start DATA LINES
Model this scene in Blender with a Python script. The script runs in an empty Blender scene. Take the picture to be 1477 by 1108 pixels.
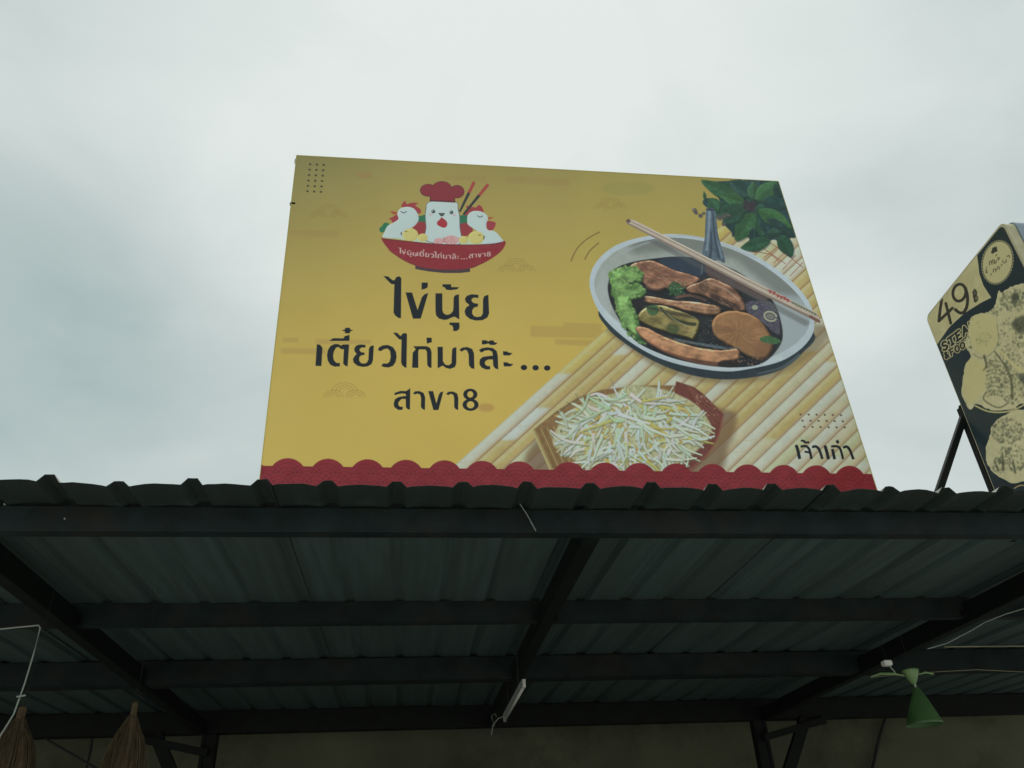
import bpy, bmesh, math, random
import numpy as np
from mathutils import Vector, Matrix

random.seed(7)
C = bpy.context.scene.collection
SC = bpy.context.scene
CAMZ = 1.6                                   # eye height; heights below are given above the eye and H() adds it
YAW, PIT, ROL, FOC = math.radians(7.983), math.radians(32.273), math.radians(-2.822), 1157.6
PW, PH = 1477, 1108

# ------------------------------------------------------------------ camera
_f = np.array([math.sin(YAW)*math.cos(PIT), math.cos(YAW)*math.cos(PIT), math.sin(PIT)])
_r = np.array([math.cos(YAW), -math.sin(YAW), 0.0])
_u = np.cross(_r, _f)
_r2 = _r*math.cos(ROL) + _u*math.sin(ROL)
_u2 = -_r*math.sin(ROL) + _u*math.cos(ROL)
cam = bpy.data.objects.new('camera', bpy.data.cameras.new('camera'))
C.objects.link(cam)
cam.data.sensor_width = 36.0
cam.data.lens = 36.0*FOC/PW
cam.data.clip_start = 0.05
cam.data.clip_end = 3000
M = Matrix.Identity(4)
for i in range(3):
    M[i][0], M[i][1], M[i][2] = _r2[i], _u2[i], -_f[i]
M[2][3] = CAMZ
cam.matrix_world = M
SC.camera = cam

# ------------------------------------------------------------------ world: bright overcast sky
SUN_EL, SUN_AZ = math.radians(86), math.radians(0)      # azimuth from +Y towards +X
sun_dir = Vector((math.sin(SUN_AZ)*math.cos(SUN_EL), math.cos(SUN_AZ)*math.cos(SUN_EL), math.sin(SUN_EL)))
w = bpy.data.worlds.new("World"); SC.world = w; w.use_nodes = True
nt = w.node_tree; nt.nodes.clear()
def N(t, **k):
    n = nt.nodes.new(t)
    for a, b in k.items(): setattr(n, a, b)
    return n
out = N('ShaderNodeOutputWorld'); bg = N('ShaderNodeBackground'); bg.inputs['Strength'].default_value = 0.1
sky = N('ShaderNodeTexSky', sky_type='NISHITA'); sky.sun_disc = False
sky.sun_elevation = SUN_EL; sky.sun_rotation = SUN_AZ
tc = N('ShaderNodeTexCoord')
nrm = N('ShaderNodeVectorMath', operation='NORMALIZE'); nt.links.new(tc.outputs['Generated'], nrm.inputs[0])
mp = N('ShaderNodeMapping'); mp.inputs['Scale'].default_value = (1.0, 1.0, 1.6); mp.inputs['Location'].default_value = (3.35, 0.2, 1.1)
n1 = N('ShaderNodeTexNoise'); n1.inputs['Scale'].default_value = 2.1; n1.inputs['Detail'].default_value = 8; n1.inputs['Roughness'].default_value = 0.5
n1.inputs['Distortion'].default_value = 0.5
nt.links.new(nrm.outputs[0], mp.inputs['Vector']); nt.links.new(mp.outputs['Vector'], n1.inputs['Vector'])
def M2(op, a, b):
    n = N('ShaderNodeMath', operation=op)
    for i, v in enumerate((a, b)):
        if isinstance(v, (int, float)): n.inputs[i].default_value = v
        else: nt.links.new(v, n.inputs[i])
    return n.outputs[0]
def px_dir(x, y):
    d = _f + _r2*(x-PW/2)/FOC - _u2*(y-PH/2)/FOC
    return Vector(d/np.linalg.norm(d))
def patch(x, y, power):          # a soft thin or thick region of the cloud deck, at this bearing
    d = N('ShaderNodeVectorMath', operation='DOT_PRODUCT'); nt.links.new(nrm.outputs[0], d.inputs[0]); d.inputs[1].default_value = px_dir(x, y)
    return M2('POWER', M2('MAXIMUM', d.outputs['Value'], 0.0), power)
v = M2('MULTIPLY', M2('SUBTRACT', n1.outputs['Fac'], 0.5), 1.6)
v = M2('ADD', v, 0.46)
v = M2('ADD', v, M2('MULTIPLY', patch(760, 90, 8), 0.56))
v = M2('SUBTRACT', v, M2('MULTIPLY', patch(110, 440, 60), 0.42))
v = M2('SUBTRACT', v, M2('MULTIPLY', patch(1440, 200, 60), 0.16))
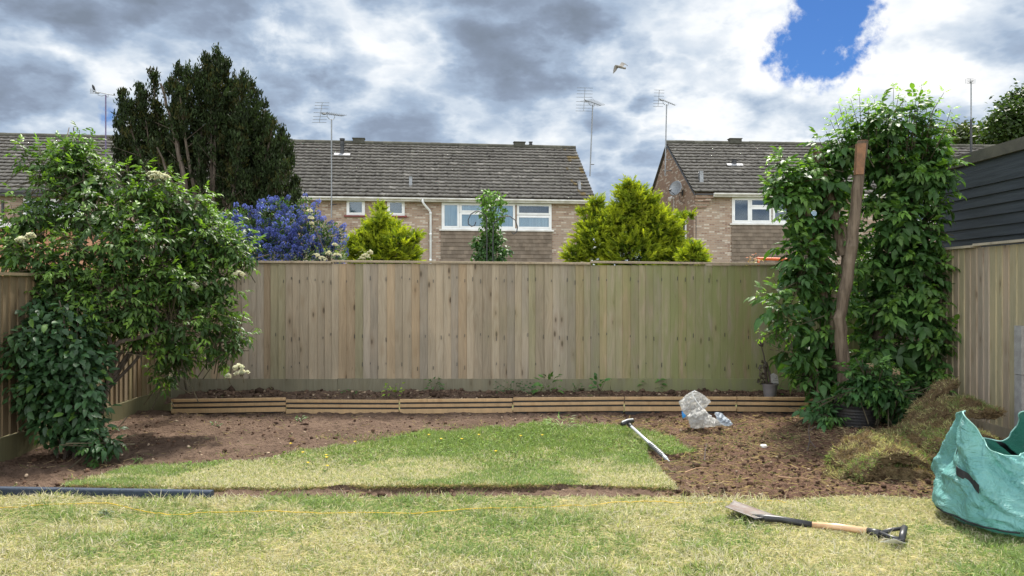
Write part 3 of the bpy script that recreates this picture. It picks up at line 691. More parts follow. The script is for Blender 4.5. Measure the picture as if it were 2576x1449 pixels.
# ------------------------------------------------------------------ dark weatherboard shed on the right
M['shedpaint'] = plain('blue black stained board', (0.056, 0.066, 0.080), (0.034, 0.041, 0.052), 1.0, .55, bmp=.004, bscale=3, stretch=(3, 1.2, 26), spec=.3)
M['shedtrim'] = plain('lichened felt edge', (0.125, 0.115, 0.092), (0.07, 0.068, 0.058), 5, .85, bmp=.004)
shed = empty('garden_shed', (5.2, 8, 0), 'blue black weatherboard shed rising behind the pale right fence', 'shed')
m = MB(); y0, y1 = 3.4, 9.35; XS = 5.2; z = 1.35
zs = [1.35, 1.475, 1.60, 1.72, 1.838, 1.955, 2.07, 2.185, 2.30, 2.415, 2.53, 2.79]
for i in range(len(zs) - 1):
    a, b = zs[i], zs[i + 1] + .02; w = random.uniform(-.004, .004); wv = .012
    m.hexa([(XS - .030, y0, a + w), (XS, y0, a + w), (XS, y1, a), (XS - .030, y1, a), (XS - .008, y0, b), (XS, y0, b), (XS, y1, b), (XS - .008, y1, b)][:8])
m.build('cladding', M['shedpaint'], shed)
m = MB(); m.box(XS + .002, y0, 0, XS + 2.6, y1 - .02, 2.78); m.build('shed_body', M['shedpaint'], shed)
m = MB(); m.box(XS - .05, y0 - .1, 2.80, XS + 2.7, y1 + .05, 2.925); m.build('roof', M['shedtrim'], shed)
m = MB(); m.box(XS - .012 - .02, y1, 1.3, XS + .05, y1 + .03, 2.79); m.build('corner_trim', M['shedpaint'], shed)

# ------------------------------------------------------------------ neighbour's shed on the left
M['peach'] = plain('peach stained board', (0.50, 0.27, 0.17), (0.40, 0.20, 0.12), 1.0, .75, stretch=(1.2, 1, 14), spec=.2)
ns = empty('garden_shed', (-6, 10.6, 0), 'peach stained shed behind the elder bush at the left edge', 'shed')
Yn = 10.6; xa, xb = Wp(-220, 0, Yn).x, Wp(345, 0, Yn).x; zt = 1.4 + 148 * Yn / F
m = MB(); z = 0; i = 0
while z < zt - .02:
    z2 = min(z + .13, zt); m.hexa([(xa, Yn - .012, z), (xb, Yn - .012, z), (xb, Yn + .02, z), (xa, Yn + .02, z), (xa, Yn - .002, z2 + .005), (xb, Yn - .002, z2 + .005), (xb, Yn + .02, z2 + .005), (xa, Yn + .02, z2 + .005)]); z += .13
m.build('wall', M['peach'], ns)
m = MB()
for px in (42, 90, 330): x = Wp(px, 0, Yn).x; m.box(x - .03, Yn - .03, 0, x + .03, Yn - .0125, zt - .001)
m.build('batten', M['peach'], ns)
m = MB(); m.box(xa - .1, Yn - .08, zt + .008, xb + .1, Yn + 2.2, zt + .065); m.build('roof', M['whitepaint'], ns)
pc = empty('garden_parasol', Wp(-60, 700, 12), 'closed grey awning edge peeping over the peach shed at the left edge', 'awning')
m = MB(); apex = Wp(-150, 492, 12.0); ring = [apex + Vector((1.55 * math.cos(a), 1.55 * math.sin(a), -.62)) for a in [k * math.pi / 4 for k in range(8)]]
m.add([apex] + ring, [(0, 1 + k, 1 + (k + 1) % 8) for k in range(8)])
ring2 = [p + Vector((0, 0, -.12)) for p in ring]; m.add(ring + ring2, [(k, 8 + k, 8 + (k + 1) % 8, (k + 1) % 8) for k in range(8)])
M['awning'] = plain('grey canvas', (.26, .25, .25), (.2, .2, .2), 3, .9); m.build('canopy', M['awning'], pc)
m = MB(); m.tube([(apex.x, apex.y, 0), apex], .03, 8); m.build('pole', M['alu'], pc)
# ------------------------------------------------------------------ ground
def pg(l): return [(G(a, b).x, G(a, b).y) for a, b in l]
ISLAND = pg([(150, 1219), (267, 1190), (329, 1172), (400, 1168), (450, 1170), (556, 1160), (640, 1164), (711, 1150), (756, 1134), (805, 1130), (916, 1115), (1012, 1096), (1064, 1086), (1140, 1088), (1212, 1083), (1286, 1080), (1316, 1070), (1380, 1066), (1435, 1079), (1472, 1072), (1564, 1076), (1620, 1087), (1690, 1100), (1746, 1136), (1680, 1142), (1616, 1130), (1630, 1150), (1697, 1216), (1706, 1228), (1500, 1223), (1200, 1226), (900, 1223), (600, 1227), (380, 1226), (160, 1223)])
XN = np.array([-5, G(0, 1248).x, G(530, 1256).x, G(1100, 1253).x, G(1700, 1254).x, G(1945, 1264).x, G(2124, 1251).x, G(2375, 1254).x, 5.0])
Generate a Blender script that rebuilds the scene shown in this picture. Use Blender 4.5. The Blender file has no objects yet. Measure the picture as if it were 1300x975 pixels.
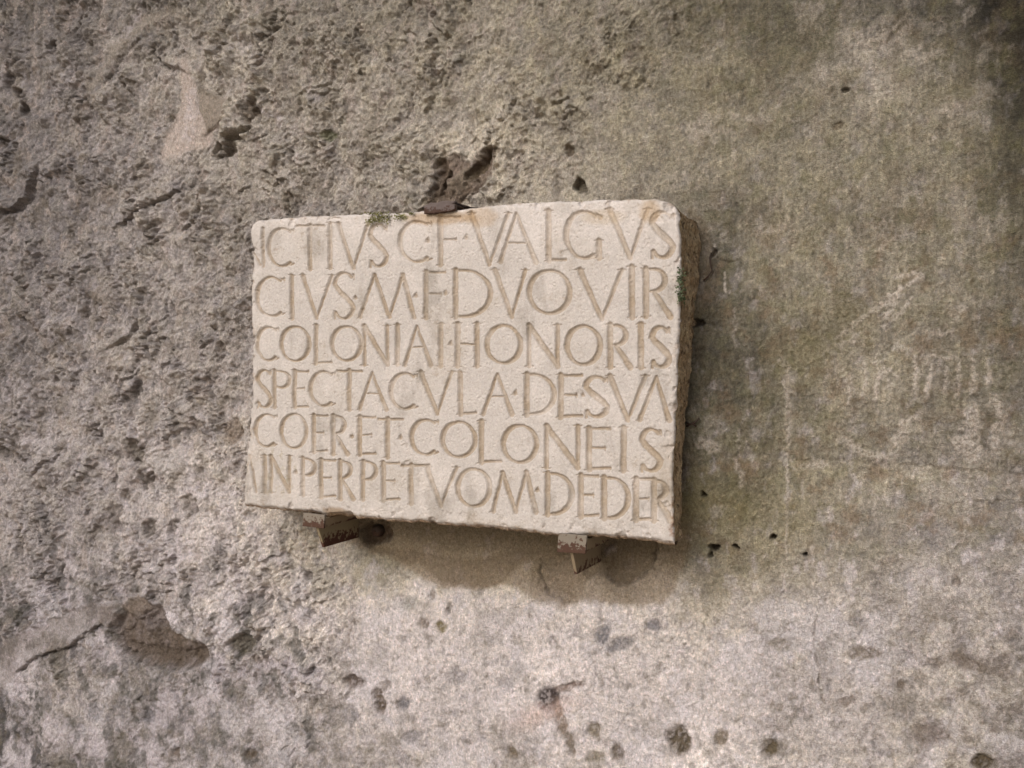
import bpy, math, random
import numpy as np
from mathutils import Matrix, Vector

# ------------------------------------------------------------------ camera
scene = bpy.context.scene
coll = scene.collection
F, CX, CY = 1276.0, 650.0, 487.5          # lens in photo pixels (1300 wide) and image centre
D = 1.79                                   # camera to wall plane (m)
CAMZ = 1.60
YAW, PITCH, ROLL = math.radians(25.1), math.radians(-1.9), math.radians(0.45)
fwd = Vector((-math.sin(YAW) * math.cos(PITCH), math.cos(YAW) * math.cos(PITCH), math.sin(PITCH)))
rgt = fwd.cross(Vector((0, 0, 1))).normalized()
upv = rgt.cross(fwd)
q = Matrix.Rotation(-ROLL, 3, fwd)         # small roll of the hand-held camera
rgt = q @ rgt; upv = q @ upv
CAM = Vector((0.92, -D, CAMZ))
cam = bpy.data.objects.new('camera', bpy.data.cameras.new('camera'))
coll.objects.link(cam)
cam.matrix_world = Matrix(((rgt.x, upv.x, -fwd.x, CAM.x), (rgt.y, upv.y, -fwd.y, CAM.y),
                           (rgt.z, upv.z, -fwd.z, CAM.z), (0, 0, 0, 1)))
cam.data.sensor_width = 36.0
cam.data.lens = F / 1300.0 * 36.0
cam.data.clip_start = 0.05; cam.data.clip_end = 200
scene.camera = cam

# ------------------------------------------------------------------ light
SUN_EL, SUN_AZ = math.radians(32), math.radians(-13)     # azimuth off the wall's outward normal, to its left
to_sun = Vector((math.sin(SUN_AZ) * math.cos(SUN_EL), -math.cos(SUN_AZ) * math.cos(SUN_EL), math.sin(SUN_EL)))
sun = bpy.data.objects.new('sun', bpy.data.lights.new('sun', 'SUN'))
coll.objects.link(sun)
sun.data.energy = 1.9; sun.data.angle = math.radians(28); sun.data.color = (1.0, 0.985, 0.975)
sun.rotation_euler = to_sun.to_track_quat('Z', 'Y').to_euler()
world = bpy.data.worlds.new('World'); scene.world = world
world.use_nodes = True
wn = world.node_tree; wn.nodes.clear()
sky = wn.nodes.new('ShaderNodeTexSky'); sky.sky_type = 'NISHITA'; sky.sun_disc = False
sky.sun_elevation = SUN_EL
sky.sun_rotation = math.atan2(to_sun.x, to_sun.y)
sky.air_density = 1.0; sky.dust_density = 4.0; sky.ozone_density = 1.0
hs = wn.nodes.new('ShaderNodeHueSaturation'); hs.inputs['Saturation'].default_value = 0.50   # overcast: grey cloud light
bg = wn.nodes.new('ShaderNodeBackground'); bg.inputs['Strength'].default_value = 0.105
wo = wn.nodes.new('ShaderNodeOutputWorld')
wn.links.new(sky.outputs[0], hs.inputs['Color']); wn.links.new(hs.outputs[0], bg.inputs['Color'])
wn.links.new(bg.outputs[0], wo.inputs['Surface'])
vs = scene.view_settings
vs.view_transform = 'Standard'; vs.look = 'None'; vs.gamma = 1.0; vs.use_curve_mapping = False
vs.exposure = 0.20
scene.cycles.max_bounces = 4

# ------------------------------------------------------------------ projection helpers
fn = np.array(fwd, dtype=np.float64); rn = np.array(rgt, dtype=np.float64); un = np.array(upv, dtype=np.float64)
cn = np.array(CAM, dtype=np.float64)

def at(u, v, y=0.0):
    """point of the vertical plane at depth y seen at photo pixel (u, v) -> x, z"""
    u = np.asarray(u, dtype=np.float64); v = np.asarray(v, dtype=np.float64)
    a = (u - CX) / F; b = -(v - CY) / F
    dx = fn[0] + a * rn[0] + b * un[0]; dy = fn[1] + a * rn[1] + b * un[1]; dz = fn[2] + a * rn[2] + b * un[2]
    s = (y - cn[1]) / dy
    return cn[0] + s * dx, cn[2] + s * dz

def P3(u, v, y=0.0):
    x, z = at(u, v, y)
    return Vector((float(x), float(y), float(z)))

def pix(x, y, z):
    dx = x - cn[0]; dy = y - cn[1]; dz = z - cn[2]
    c = dx * fn[0] + dy * fn[1] + dz * fn[2]
    c = np.where(c > 0.15, c, 0.15)
    return (CX + F * (dx * rn[0] + dy * rn[1] + dz * rn[2]) / c).astype(np.float32), \
           (CY - F * (dx * un[0] + dy * un[1] + dz * un[2]) / c).astype(np.float32)

# ------------------------------------------------------------------ noise
rs = np.random.RandomState(7)
PERM = rs.permutation(256).astype(np.int32); PERM = np.concatenate([PERM, PERM])
ANG = rs.rand(256) * 2 * np.pi
GX = np.cos(ANG).astype(np.float32); GY = np.sin(ANG).astype(np.float32)
JX = rs.rand(256).astype(np.float32); JY = rs.rand(256).astype(np.float32)

def gn(x, y, seed=0):
    """gradient noise, about -1..1"""
    x = x + np.float32(seed * 17.37); y = y + np.float32(seed * 5.71)
    xi = np.floor(x).astype(np.int32); yi = np.floor(y).astype(np.int32)
    fx = x - xi; fy = y - yi
    fx = fx.astype(np.float32); fy = fy.astype(np.float32)
    x0 = (xi + seed * 31) & 255; x1 = (x0 + 1) & 255
    y0 = yi & 255; y1 = (y0 + 1) & 255
    p0 = PERM[x0]; p1 = PERM[x1]
    a = PERM[p0 + y0]; b = PERM[p1 + y0]; c = PERM[p0 + y1]; d = PERM[p1 + y1]
    sx = fx * fx * fx * (fx * (fx * 6 - 15) + 10); sy = fy * fy * fy * (fy * (fy * 6 - 15) + 10)
    n00 = GX[a] * fx + GY[a] * fy; n10 = GX[b] * (fx - 1) + GY[b] * fy
    n01 = GX[c] * fx + GY[c] * (fy - 1); n11 = GX[d] * (fx - 1) + GY[d] * (fy - 1)
    top = n00 + (n10 - n00) * sx; bot = n01 + (n11 - n01) * sx
    return (top + (bot - top) * sy) * np.float32(1.6)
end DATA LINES
Write out again exactly the lines from the start of the data above through the line containing "PW, PH = 1477, 1108", inclusive, excluding any pictures.

Model this scene in Blender with a Python script. The script runs in an empty Blender scene. Take the picture to be 1477 by 1108 pixels.
import bpy, bmesh, math, random
import numpy as np
from mathutils import Vector, Matrix

random.seed(7)
C = bpy.context.scene.collection
SC = bpy.context.scene
CAMZ = 1.6                                   # eye height; heights below are given above the eye and H() adds it
YAW, PIT, ROL, FOC = math.radians(7.983), math.radians(32.273), math.radians(-2.822), 1157.6
PW, PH = 1477, 1108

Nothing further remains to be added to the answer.